El porqué sigue ahí. Diez años después las familias de los estudiantes desaparecidos siguen preguntando y reclamando verdad y justicia. Diez años en los que han pasado ya dos presidentes y está por entrar una nueva presidenta, sin que la verdad y los responsables salgan a luz. Durante este tiempo, al menos, se ha declarado la implicación del Estado, pero han pasado organismos gubernamentales y comisiones de la verdad que sólo han revictimizado más a las familias, las cuales, como tantas otras en este país, siguen caminando por todo el territorio, levantando piedras y escombros para encontrar rastros, huellas, preguntándose cada día ¿dónde están? ¿Dónde están nuestras desparecides?
Viví ese 2014 con una impotencia enorme, con la conciencia plena de que un país que desaparece jóvenes, estudiantes, es un país que nos repudia y nos quería silenciades. Y lamentablemente creo que eso no ha cambiado demasiado; porque a la fecha vemos cómo la represión persigue a la juventud y a la población movilizada, mientras la militarización del país va en aumento.
En aquellos años veníamos del auge que supusieron los movimientos juveniles a nivel global, asistimos y hasta participamos en el ascenso y la esperanza que representó el #YoSoy132, para luego ser partícipes del descalabro y el golpe de realidad. Una realidad, al menos la que yo percibo después de todo este tiempo, en la que debíamos haber estado más pendientes de lo que pasaba en las escuelas rurales, acompañarlas, aprender de sus luchas; teníamos que haber mirado más a la autoorganización y resistencia de la educación popular y de los pueblos originarios, en lugar de dejarnos seducir por el canto de sirenas de los hijos e hijas de las elites del país.

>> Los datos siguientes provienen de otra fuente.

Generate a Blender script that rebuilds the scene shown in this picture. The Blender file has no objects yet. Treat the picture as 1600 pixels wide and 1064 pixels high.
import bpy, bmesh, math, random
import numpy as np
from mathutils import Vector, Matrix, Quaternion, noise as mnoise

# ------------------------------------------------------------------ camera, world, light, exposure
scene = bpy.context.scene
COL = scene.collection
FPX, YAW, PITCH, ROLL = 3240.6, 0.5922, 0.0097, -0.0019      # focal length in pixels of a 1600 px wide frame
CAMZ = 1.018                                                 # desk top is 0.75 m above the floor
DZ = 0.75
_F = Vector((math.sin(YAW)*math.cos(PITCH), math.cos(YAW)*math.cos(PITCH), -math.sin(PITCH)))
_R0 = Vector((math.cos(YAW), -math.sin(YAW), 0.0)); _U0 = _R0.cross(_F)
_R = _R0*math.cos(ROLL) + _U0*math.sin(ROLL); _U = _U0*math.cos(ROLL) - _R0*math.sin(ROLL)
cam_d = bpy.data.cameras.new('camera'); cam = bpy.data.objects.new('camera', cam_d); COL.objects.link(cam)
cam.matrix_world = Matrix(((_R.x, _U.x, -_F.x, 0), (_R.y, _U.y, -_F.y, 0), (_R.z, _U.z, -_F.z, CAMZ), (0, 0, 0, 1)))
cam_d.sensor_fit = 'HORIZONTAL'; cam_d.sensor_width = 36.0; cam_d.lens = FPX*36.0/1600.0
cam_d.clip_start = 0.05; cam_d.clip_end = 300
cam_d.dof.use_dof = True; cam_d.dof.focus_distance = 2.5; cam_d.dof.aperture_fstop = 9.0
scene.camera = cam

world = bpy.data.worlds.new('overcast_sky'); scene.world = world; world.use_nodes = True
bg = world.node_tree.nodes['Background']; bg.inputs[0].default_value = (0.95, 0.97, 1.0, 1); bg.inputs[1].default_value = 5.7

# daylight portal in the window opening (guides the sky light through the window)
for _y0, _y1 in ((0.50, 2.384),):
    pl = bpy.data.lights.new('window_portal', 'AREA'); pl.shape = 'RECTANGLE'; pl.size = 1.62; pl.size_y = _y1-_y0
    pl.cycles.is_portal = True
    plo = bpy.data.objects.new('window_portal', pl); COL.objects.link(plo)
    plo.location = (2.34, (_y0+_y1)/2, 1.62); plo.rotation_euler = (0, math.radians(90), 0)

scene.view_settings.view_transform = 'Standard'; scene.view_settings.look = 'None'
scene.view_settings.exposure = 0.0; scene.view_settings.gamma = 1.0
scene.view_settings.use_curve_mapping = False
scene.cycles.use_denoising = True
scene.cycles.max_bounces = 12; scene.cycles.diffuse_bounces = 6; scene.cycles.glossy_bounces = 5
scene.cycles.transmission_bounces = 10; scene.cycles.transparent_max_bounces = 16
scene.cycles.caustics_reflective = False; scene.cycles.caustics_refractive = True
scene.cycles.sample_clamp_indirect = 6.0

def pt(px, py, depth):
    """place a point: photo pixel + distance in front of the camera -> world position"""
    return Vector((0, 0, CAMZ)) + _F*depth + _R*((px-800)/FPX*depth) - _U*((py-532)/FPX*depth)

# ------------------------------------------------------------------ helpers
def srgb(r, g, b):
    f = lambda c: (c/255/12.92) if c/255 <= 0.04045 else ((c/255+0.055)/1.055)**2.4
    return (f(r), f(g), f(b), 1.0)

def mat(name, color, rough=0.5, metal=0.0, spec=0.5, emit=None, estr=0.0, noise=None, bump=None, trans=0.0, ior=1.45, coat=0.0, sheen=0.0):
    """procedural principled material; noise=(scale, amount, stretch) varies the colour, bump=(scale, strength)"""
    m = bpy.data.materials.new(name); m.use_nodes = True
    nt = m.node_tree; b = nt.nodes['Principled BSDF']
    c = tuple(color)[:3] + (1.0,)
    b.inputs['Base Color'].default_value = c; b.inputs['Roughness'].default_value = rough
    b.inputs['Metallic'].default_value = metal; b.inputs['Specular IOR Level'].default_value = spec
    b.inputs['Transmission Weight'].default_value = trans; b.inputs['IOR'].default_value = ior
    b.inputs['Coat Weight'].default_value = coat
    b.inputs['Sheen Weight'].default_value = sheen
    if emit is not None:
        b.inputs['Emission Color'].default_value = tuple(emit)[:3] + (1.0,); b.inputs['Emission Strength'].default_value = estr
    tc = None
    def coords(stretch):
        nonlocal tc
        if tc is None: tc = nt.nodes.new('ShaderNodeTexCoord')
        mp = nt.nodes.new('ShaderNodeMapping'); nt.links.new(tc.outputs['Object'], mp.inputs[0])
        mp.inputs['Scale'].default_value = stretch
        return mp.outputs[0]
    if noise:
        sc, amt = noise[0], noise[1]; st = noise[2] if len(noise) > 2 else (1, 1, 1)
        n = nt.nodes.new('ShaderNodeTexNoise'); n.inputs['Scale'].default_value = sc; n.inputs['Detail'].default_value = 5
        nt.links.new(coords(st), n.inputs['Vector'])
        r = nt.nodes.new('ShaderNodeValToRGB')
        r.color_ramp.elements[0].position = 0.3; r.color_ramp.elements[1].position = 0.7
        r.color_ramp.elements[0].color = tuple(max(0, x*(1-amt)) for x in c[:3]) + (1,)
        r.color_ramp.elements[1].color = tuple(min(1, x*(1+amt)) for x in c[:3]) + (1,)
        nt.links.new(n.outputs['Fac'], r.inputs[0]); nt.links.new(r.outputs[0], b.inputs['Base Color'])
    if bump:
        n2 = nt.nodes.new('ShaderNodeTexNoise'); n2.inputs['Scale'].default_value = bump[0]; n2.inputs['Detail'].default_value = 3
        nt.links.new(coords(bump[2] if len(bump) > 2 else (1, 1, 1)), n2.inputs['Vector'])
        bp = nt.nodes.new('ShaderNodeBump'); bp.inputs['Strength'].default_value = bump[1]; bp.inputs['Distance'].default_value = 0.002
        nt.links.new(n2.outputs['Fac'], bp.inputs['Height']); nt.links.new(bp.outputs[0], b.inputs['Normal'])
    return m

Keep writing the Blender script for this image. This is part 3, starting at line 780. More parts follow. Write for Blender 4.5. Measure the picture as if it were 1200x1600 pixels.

A diez años de la desaparición forzada de los 43 estudiantes de Ayotzinapa, ahora la vivo a la distancia. Después de haber migrado desde hace más de 6 años y con las contradicciones de habitar un país, una ciudad, que me ofrece la certeza de seguridad (aunque algunos se empeñen en hacernos creer lo contrario), pero que al mismo tiempo siento cómo me expulsa constantemente.
Durante este tiempo he seguido los números, las cifras, los casos con nombres y apellidos de las personas desaparecidas en nuestro país, México. Las sigo con dolor y con rabia, aunque confieso que desde hace un tiempo he dejado de compartir las fichas de búsqueda, porque tengo la sensación de que sólo llegan a las mismas tres personas que me siguen todavía en el país, y para el resto, la gente de acá, sólo alimenta sus prejuicios e ideas sesgadas que tienen sobre nuestras realidades, sin ningún tipo de conciencia crítica, sin información, ni empatía.
Hoy escribo esto, primero, para no olvidar, no olvidar que nos faltan 43 y más de 100 mil desaparecides y para exigir verdad, justicia y reparación. También escribo porque aunque a veces se me olvida el miedo y la angustia de vivir en medio de un país que asesina y desaparece gente, procuro recordármelo cada día, por mi familia, mis amistades y por toda la gente que lucha, que protesta, por todas aquellas que buscan sin descanso y a quienes la búsqueda lamentablemente se ha cobrado su salud, incluso hasta su vida, pero nunca su dignidad.